The client’s motivation to change and take action  The client’s part in the coaching partnership is essential to getting results:   Desire for change: Number one thing here is – the client has to want to change, or all bets are off! (Goldsmith 2016)

Follow up action: A study of 86,000 coaching clients found if there’s no follow up action, then there’s no change. A coaching experience without action, even if it has the fervor of a religious conversion, will sadly amount to very little (Goldsmith 2016)

You are the expert of you: If it’s transformative change you want then it’s good that the coach is not the expert of you, only you have access to the wisdom in your system, only you know what will work, so you do the lifting and looking, and the coach is there for every lift encouraging, engaging, and empowering you.

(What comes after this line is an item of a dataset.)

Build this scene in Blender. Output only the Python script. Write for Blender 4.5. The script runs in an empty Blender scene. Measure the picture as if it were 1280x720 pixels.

Spotting: your coach doesn’t have a crystal ball, but they will watch out for you – like a second pair of eyes. As you become open to your coach’·s observations, s/he may offer to share what they notice about gaps or inconsistencies between:

  • current behavior vs. desired behavior
  • words vs. actions
  • intention vs. impact

Environment of Support: Another factor shown to help clients is when the supportive environment extends past the coaching room and into the client’s life. Whether at home or at work, it helps if family members or colleagues genuinely want you to succeed and are prepared to support you. (Goldsmith 2016)

Of course there’s more to all the above – but hopefully this summary will get you off to a great start with your exploration of coaching, what makes coaching work, and what you can do to make it work for you.